Os Portões do Inferno estão abertos, figurativamente, no filme que leva o nome do autor da inacabada escultura, Rodin. Não se trata de uma cinebiografia, mas de excertos de sua vida no período em que confeccionava essa obra – Os Portões do Inferno, na qual trabalhou até o final de sua vida, em 1917 – e no qual, simultaneamente, trabalhava na escultura de Honoré de Balzac. Duas encomendas, tremendos conflitos, tanto no conteúdo, quanto na forma.
No conteúdo, por um lado, tanto Camille Claudel, sua pupila – que conhecera em 1883 –, sua modelo para diversos trabalhos e sua amante, quanto Rose Beuret, sua companheira a mais de trinta anos e com quem tinha um filho, não podiam estar mais impacientes com a vida dupla de Rodin e o pressionavam por uma decisão, que era incapaz de tomar. Por outro, Rodin estava em grande conflito artístico: tanto com a responsabilidade em representar ninguém menos do que Balzac, por quem tinha enorme respeito, quanto com os supervisores da encomenda que não estavam satisfeitos com os resultados intermediários.
Na forma, o filme opta por não seguir uma linha narrativa linear, mas desvela e intercala fragmentos desse período de sua vida, algo entre 1891 quando foi comissionado com a escultura de Balzac e 1898, quando essa é finalizada e quando, finalmente, Rodin e Claudel terminam o tempestuoso relacionamento. O entremear das passagens ilustram – e aumentam – as tensões vividas por Rodin, Camille e Rose e as tensões e pressões artísticas exercidas em seu processo criativo, almejando descortinar o turbilhão emocional que tomava o artista, sua amante, sua companheira e sua obra nesse período. Os trechos ilustrados, estampam os conflitos entre Rodin e Claudel, Claudel e Rose, Rose e Rodin, as discussões artísticas e filosóficas entre Rodin, Monet, Cézanne, Rilke e outros, as relações entre Rodin e seus pupilos – algumas também suas modelos – e as modelos de fato, profissional e afetivamente.
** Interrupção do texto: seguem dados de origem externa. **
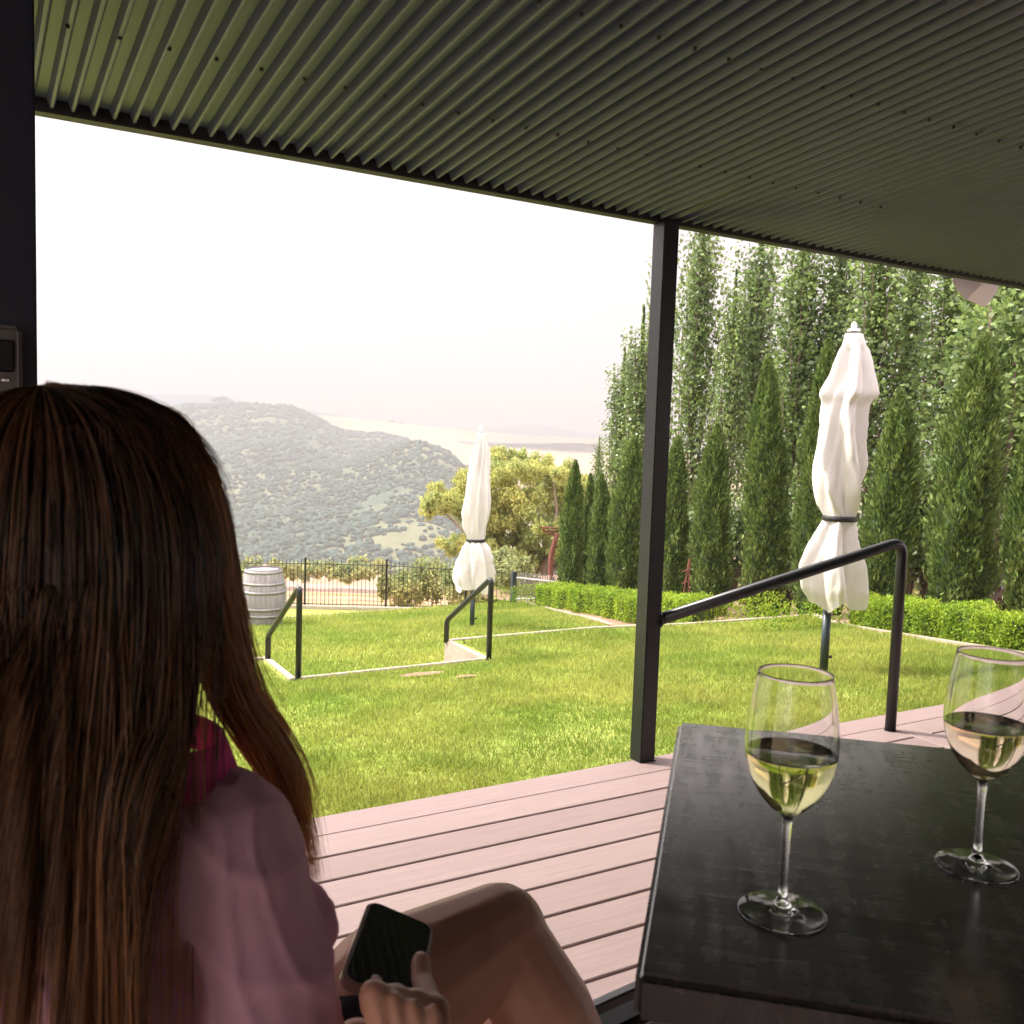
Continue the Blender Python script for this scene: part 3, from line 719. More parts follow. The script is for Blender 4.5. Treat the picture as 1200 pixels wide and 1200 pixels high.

O roteiro leva o espectador em uma viagem emocional durante a execução da escultura de Balzac. Não há uma linha narrativa linear definida, mas uma pela qual o espectador é conduzido a entender o processo criativo dessa obra confrontado com todos os conflitos vividos por Rodin nesse período. As cenas são intercaladas na edição sempre com o efeito “fade” – que leva a imagem progressivamente se fechar até o escuro total e depois se abrir até a próxima cena – e, às vezes, intercaladas por cartões com desenhos, possivelmente, do próprio Rodin, em preto e branco, que nos fornecem um referencial geográfico para as cenas seguintes. Esse efeito é quase didático e torna a narrativa mais lenta e um pouco maçante. A direção de Jacques Doillon, autor também do roteiro, é apenas competente. Vicent Lindon, Rodin – o mais experiente do triangulo Claudel-Rodin-Rose –, Séverine Caneele, Rose, e Izïa Higelin, Claudel, estão bem em seus papéis, realce maior para Séverine que faz uma Rose com dignidade. O resto do elenco é bom, sem grandes distinções. A arte é excelente, com maior ênfase para as cenas nos ateliês. Demais critérios técnicos são competentes, exceto a edição que poderia tornar o filme mais ágil, mantendo as mesmas tensões pretendidas.
Vivenciar esse momento ímpar da vida de Rodin, seus ateliês, suas obras, seus processos criativos, suas paixões, suas ambiguidades, suas fraquezas e sua grandiosidade é a principal experiencia proporcionada por esse filme, que enobrece a introspecção, o egoísmo e o egocentrismo que a arte, impiedosa, exige de seu criador. Seja você um amante das artes ou não, embarcar nessa viagem escultural elevará a sua bagagem cultural. Vale conferir.